The plan illustrates strategies for introducing more trees and shade, improved pedestrian crossings, public art, street furniture, and more fluid connections between nearby attractions, such as Klyde Warren Park and the Perot Museum of Nature and Science. The plan still must accommodate cars, but it offers a more realistic and cohesive version of the district’s future.

There was another goal for the Arts District, however, that may require more of the focus and effort of the next 10 years: to increase audiences for the arts in Dallas. Results so far are mixed. Each organization has seen its own audience numbers grow over the past 10 years. But Kevin Moriarty says what troubles him is that the overall audience for the arts in Dallas doesn’t seem to have increased. “What has happened is the buildings have supported the arts, and collaborations have been meaningful,” Moriarty says. “But what has not happened is a significant expansion of the total audience of the arts in Dallas.
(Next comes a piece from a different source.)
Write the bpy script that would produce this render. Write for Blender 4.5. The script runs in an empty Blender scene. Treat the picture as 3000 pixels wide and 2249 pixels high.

Many of us have individual stories. We have literally doubled the audience that we had 10 years ago. But if you look at the total arts audience, there is no data that I’ve seen that we’ve seen a significant increase.”


Moriarty doesn’t have an answer as to why. Dallas lags far behind East Coast and Midwestern cities in per capita audiences for the arts. He speculates that because those cities are older, they have a deeper cultural connection to their artistic communities. Or, he wonders, maybe as in business and politics, Dallas’ arts audience is a bellwether for the nation, suggesting a dwindling interest in the arts throughout the country in the long term.


If either suggestion is on the mark, then the challenge for the Arts District over the next 10 years will be to expand beyond new collaborations and urban improvements and focus on increasing education, access, and interest in the arts. Because, name-brand architects and high-brow artistic ambitions aside, the true value of the Arts District for Dallas lies in its power to drive a deeper engagement with the city and its civic life through artistic and cultural expression.